● **SET EXERCISE**:
Quote every line from the top of the listing down to and including the line that contains "6), (3, 0, 4, 7)])".

● **COLLECTED DATA**:
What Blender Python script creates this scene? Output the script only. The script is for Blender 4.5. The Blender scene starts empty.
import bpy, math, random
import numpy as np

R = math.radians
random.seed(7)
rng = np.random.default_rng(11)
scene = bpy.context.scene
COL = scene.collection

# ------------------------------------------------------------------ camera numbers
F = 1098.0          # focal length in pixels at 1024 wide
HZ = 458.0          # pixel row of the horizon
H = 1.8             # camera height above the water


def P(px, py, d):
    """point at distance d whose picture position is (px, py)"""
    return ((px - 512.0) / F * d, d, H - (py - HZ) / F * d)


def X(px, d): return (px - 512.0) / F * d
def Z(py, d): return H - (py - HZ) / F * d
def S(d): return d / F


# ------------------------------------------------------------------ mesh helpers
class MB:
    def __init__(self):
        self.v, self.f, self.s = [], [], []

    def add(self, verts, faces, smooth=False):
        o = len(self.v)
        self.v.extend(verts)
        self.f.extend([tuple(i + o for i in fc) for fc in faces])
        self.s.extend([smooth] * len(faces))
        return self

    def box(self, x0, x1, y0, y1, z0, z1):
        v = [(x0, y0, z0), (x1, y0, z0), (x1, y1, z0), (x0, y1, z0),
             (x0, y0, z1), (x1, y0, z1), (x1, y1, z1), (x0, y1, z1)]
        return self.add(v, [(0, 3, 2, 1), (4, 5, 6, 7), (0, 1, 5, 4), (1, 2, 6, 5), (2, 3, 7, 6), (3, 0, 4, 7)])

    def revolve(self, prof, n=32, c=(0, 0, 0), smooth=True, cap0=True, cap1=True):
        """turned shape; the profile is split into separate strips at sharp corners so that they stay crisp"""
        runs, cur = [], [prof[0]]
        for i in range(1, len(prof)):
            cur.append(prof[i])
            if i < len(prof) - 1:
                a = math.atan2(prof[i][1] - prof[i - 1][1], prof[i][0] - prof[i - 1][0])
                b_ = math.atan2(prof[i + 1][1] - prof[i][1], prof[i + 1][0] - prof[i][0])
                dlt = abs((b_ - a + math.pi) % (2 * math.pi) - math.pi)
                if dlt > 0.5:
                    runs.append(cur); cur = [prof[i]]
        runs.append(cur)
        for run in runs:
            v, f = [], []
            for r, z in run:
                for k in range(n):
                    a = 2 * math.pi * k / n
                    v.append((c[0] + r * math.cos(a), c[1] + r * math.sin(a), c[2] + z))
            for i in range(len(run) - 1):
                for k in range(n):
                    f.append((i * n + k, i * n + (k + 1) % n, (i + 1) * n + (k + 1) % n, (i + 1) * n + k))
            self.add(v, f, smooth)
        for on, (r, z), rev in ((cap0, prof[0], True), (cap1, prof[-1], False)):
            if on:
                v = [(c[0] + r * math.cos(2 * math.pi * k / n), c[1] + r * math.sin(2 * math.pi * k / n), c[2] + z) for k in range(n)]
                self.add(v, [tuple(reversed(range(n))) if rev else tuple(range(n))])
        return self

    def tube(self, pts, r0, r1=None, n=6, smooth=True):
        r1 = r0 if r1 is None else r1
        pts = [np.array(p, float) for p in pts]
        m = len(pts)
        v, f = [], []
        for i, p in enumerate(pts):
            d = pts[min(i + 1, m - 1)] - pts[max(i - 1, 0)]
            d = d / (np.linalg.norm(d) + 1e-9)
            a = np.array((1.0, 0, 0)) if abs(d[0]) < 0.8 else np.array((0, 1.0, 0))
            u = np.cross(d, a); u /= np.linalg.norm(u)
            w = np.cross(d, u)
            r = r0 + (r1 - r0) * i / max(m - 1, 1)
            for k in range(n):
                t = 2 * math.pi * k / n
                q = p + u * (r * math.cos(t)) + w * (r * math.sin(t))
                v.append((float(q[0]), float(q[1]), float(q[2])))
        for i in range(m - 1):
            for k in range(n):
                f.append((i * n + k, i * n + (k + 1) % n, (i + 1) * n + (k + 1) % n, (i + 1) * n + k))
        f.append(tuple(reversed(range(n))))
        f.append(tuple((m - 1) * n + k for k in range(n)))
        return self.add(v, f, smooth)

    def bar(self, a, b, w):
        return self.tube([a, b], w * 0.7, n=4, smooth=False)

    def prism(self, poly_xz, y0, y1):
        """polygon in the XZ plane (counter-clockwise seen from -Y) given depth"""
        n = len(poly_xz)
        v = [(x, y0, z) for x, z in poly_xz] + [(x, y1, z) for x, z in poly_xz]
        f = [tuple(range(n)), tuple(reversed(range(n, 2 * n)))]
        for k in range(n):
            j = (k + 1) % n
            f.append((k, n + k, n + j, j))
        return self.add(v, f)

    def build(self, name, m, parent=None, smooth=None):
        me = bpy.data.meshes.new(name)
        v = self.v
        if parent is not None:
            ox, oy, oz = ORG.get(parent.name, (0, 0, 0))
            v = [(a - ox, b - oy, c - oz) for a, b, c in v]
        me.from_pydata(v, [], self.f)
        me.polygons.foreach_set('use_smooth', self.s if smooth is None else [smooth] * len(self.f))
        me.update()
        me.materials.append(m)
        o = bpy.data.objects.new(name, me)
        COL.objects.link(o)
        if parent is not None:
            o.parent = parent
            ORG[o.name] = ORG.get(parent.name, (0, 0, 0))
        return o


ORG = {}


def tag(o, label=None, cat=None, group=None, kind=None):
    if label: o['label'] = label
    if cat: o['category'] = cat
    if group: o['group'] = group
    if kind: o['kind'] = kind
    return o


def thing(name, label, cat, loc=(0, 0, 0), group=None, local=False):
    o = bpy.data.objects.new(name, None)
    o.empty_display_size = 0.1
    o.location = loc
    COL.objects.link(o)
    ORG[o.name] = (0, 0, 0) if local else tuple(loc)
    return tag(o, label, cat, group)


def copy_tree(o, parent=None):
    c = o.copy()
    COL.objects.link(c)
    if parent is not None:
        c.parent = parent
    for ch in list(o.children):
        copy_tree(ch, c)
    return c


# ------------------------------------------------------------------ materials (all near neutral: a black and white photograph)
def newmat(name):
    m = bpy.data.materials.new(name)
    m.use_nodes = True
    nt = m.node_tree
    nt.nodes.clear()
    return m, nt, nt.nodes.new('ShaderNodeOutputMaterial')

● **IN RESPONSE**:
What Blender Python script creates this scene? Output the script only. The script is for Blender 4.5. The Blender scene starts empty.
import bpy, math, random
import numpy as np

R = math.radians
random.seed(7)
rng = np.random.default_rng(11)
scene = bpy.context.scene
COL = scene.collection

# ------------------------------------------------------------------ camera numbers
F = 1098.0          # focal length in pixels at 1024 wide
HZ = 458.0          # pixel row of the horizon
H = 1.8             # camera height above the water


def P(px, py, d):
    """point at distance d whose picture position is (px, py)"""
    return ((px - 512.0) / F * d, d, H - (py - HZ) / F * d)


def X(px, d): return (px - 512.0) / F * d
def Z(py, d): return H - (py - HZ) / F * d
def S(d): return d / F


# ------------------------------------------------------------------ mesh helpers
class MB:
    def __init__(self):
        self.v, self.f, self.s = [], [], []

    def add(self, verts, faces, smooth=False):
        o = len(self.v)
        self.v.extend(verts)
        self.f.extend([tuple(i + o for i in fc) for fc in faces])
        self.s.extend([smooth] * len(faces))
        return self

    def box(self, x0, x1, y0, y1, z0, z1):
        v = [(x0, y0, z0), (x1, y0, z0), (x1, y1, z0), (x0, y1, z0),
             (x0, y0, z1), (x1, y0, z1), (x1, y1, z1), (x0, y1, z1)]
        return self.add(v, [(0, 3, 2, 1), (4, 5, 6, 7), (0, 1, 5, 4), (1, 2, 6, 5), (2, 3, 7, 6), (3, 0, 4, 7)])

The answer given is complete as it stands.